** START OF DATASET ROWS **
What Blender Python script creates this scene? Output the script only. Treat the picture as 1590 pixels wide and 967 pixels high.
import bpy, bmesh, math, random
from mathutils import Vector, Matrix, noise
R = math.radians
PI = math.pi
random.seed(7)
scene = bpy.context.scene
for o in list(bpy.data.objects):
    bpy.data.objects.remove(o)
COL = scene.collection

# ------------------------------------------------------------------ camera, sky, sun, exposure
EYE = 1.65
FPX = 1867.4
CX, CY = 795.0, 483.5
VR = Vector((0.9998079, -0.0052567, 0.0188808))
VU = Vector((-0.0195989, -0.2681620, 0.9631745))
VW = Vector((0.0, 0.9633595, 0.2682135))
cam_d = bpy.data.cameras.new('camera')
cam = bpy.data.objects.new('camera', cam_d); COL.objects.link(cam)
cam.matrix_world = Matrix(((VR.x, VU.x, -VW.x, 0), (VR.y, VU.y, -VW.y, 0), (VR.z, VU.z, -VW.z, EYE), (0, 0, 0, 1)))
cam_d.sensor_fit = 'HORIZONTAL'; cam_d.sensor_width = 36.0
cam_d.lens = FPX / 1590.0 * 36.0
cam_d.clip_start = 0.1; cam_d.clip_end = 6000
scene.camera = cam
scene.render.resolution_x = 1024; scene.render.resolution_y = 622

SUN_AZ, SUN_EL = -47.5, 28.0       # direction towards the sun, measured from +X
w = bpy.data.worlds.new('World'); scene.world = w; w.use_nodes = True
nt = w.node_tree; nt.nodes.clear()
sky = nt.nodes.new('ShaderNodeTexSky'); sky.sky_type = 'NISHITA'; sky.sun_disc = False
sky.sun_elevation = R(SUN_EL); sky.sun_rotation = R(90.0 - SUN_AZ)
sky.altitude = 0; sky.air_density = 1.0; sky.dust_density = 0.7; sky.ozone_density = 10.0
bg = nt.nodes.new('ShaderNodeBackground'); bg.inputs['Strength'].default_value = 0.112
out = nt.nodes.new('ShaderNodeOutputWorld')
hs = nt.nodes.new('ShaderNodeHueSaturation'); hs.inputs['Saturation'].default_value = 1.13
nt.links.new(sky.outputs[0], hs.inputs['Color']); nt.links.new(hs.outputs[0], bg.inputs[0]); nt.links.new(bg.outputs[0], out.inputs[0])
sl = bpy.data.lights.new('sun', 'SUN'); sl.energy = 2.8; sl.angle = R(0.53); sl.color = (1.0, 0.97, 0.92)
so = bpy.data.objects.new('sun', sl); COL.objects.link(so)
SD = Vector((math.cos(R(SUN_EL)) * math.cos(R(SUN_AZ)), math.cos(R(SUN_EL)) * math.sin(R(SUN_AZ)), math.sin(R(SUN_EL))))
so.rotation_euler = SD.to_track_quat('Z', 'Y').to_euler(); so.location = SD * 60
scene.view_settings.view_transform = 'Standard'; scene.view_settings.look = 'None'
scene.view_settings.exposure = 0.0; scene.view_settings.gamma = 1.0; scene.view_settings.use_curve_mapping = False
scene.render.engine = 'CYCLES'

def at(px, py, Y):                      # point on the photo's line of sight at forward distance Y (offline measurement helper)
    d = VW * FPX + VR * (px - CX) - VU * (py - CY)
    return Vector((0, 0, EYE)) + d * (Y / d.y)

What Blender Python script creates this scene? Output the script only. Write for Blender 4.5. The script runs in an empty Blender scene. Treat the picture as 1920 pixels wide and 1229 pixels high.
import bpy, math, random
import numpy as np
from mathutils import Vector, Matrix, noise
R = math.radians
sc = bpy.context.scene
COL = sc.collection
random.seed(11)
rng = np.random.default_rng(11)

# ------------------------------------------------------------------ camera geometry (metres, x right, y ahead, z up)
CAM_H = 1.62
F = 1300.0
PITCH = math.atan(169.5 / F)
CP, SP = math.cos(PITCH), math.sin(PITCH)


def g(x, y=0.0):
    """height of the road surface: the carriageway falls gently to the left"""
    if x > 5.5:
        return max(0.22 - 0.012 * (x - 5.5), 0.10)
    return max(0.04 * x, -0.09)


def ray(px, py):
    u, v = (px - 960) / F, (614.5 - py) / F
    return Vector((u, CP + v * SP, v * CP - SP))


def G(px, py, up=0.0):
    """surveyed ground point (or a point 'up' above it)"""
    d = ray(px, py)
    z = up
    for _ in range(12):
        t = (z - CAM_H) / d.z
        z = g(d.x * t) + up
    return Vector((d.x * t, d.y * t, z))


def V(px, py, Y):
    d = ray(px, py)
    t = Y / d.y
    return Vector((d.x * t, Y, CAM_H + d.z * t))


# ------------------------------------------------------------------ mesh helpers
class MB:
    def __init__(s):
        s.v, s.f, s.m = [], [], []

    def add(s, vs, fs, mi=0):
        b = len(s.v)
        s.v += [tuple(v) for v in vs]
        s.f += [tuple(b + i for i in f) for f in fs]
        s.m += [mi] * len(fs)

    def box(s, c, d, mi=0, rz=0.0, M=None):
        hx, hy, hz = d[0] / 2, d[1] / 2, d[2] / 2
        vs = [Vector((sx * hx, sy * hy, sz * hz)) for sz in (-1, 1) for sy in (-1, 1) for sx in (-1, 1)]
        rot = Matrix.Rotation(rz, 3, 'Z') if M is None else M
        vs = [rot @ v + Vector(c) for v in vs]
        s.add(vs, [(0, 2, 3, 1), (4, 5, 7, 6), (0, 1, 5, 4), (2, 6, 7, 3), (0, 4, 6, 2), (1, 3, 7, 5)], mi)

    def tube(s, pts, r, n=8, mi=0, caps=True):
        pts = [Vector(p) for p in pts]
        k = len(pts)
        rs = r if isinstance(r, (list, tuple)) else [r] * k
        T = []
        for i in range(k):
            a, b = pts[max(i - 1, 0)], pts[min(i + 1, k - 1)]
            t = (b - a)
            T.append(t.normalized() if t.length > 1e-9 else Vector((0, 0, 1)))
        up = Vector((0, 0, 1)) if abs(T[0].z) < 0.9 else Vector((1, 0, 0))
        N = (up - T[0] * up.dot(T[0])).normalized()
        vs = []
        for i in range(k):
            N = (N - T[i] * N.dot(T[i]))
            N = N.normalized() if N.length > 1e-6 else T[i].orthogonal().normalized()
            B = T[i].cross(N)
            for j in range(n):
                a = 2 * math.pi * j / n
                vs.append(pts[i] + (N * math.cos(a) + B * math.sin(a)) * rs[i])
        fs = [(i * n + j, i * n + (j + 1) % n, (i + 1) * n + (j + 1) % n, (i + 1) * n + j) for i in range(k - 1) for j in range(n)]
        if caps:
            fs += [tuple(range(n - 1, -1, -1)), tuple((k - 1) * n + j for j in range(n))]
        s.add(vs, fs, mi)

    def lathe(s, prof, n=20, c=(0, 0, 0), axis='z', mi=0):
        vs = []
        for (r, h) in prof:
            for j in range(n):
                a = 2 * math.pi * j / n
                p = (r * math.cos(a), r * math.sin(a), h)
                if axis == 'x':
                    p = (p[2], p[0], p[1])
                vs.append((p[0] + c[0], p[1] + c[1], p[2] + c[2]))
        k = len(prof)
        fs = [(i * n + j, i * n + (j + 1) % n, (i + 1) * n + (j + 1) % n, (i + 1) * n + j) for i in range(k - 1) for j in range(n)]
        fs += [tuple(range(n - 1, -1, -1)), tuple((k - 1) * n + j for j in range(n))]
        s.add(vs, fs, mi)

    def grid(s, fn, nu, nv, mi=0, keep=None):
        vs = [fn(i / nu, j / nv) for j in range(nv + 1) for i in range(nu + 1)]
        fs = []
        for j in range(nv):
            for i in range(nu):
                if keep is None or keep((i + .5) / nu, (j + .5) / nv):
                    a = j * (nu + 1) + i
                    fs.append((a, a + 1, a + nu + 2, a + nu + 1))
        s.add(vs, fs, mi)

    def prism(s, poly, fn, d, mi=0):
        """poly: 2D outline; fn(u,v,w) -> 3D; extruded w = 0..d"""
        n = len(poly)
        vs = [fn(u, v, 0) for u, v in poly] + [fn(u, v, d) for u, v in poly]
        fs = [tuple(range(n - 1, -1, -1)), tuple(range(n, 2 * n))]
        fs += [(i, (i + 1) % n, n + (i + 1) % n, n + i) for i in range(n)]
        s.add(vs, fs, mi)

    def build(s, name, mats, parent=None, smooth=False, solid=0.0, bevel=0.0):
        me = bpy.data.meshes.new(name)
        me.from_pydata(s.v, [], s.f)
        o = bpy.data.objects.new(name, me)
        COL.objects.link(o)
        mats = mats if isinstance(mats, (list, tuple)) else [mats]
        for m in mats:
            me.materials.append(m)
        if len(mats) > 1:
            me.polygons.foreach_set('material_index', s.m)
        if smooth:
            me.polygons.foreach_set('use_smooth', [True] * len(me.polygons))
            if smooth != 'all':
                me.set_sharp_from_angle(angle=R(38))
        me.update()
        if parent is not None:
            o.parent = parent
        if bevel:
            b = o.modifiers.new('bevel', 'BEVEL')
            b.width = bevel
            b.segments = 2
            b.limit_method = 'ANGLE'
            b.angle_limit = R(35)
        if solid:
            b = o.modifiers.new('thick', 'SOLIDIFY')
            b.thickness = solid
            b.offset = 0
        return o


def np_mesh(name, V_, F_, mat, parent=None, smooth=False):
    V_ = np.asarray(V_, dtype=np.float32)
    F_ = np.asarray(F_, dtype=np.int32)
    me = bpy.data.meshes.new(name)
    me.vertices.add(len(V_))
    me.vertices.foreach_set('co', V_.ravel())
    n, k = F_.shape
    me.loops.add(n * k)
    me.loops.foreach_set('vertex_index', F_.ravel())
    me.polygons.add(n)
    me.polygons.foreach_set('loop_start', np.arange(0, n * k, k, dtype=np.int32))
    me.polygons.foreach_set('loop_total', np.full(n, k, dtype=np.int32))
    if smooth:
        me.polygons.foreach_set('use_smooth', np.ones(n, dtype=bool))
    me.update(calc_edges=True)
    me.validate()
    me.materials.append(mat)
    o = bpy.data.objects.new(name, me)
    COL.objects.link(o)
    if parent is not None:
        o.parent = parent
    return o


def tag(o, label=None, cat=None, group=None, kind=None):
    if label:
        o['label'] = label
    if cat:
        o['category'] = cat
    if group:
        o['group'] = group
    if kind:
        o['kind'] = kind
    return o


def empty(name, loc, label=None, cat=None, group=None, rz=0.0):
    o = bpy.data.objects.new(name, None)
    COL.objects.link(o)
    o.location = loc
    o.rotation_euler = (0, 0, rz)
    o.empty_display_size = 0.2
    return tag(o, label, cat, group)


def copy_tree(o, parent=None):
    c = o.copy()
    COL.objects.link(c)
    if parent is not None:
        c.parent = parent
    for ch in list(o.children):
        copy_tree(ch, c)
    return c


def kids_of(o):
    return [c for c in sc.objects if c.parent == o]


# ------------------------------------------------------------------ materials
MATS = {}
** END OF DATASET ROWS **
WHAT THE EXERCISE ASKS: Show all lines in the entries above where the word "only" appears.

RESULT FOR THIS TASK:
What Blender Python script creates this scene? Output the script only. Treat the picture as 1590 pixels wide and 967 pixels high.
What Blender Python script creates this scene? Output the script only. Write for Blender 4.5. The script runs in an empty Blender scene. Treat the picture as 1920 pixels wide and 1229 pixels high.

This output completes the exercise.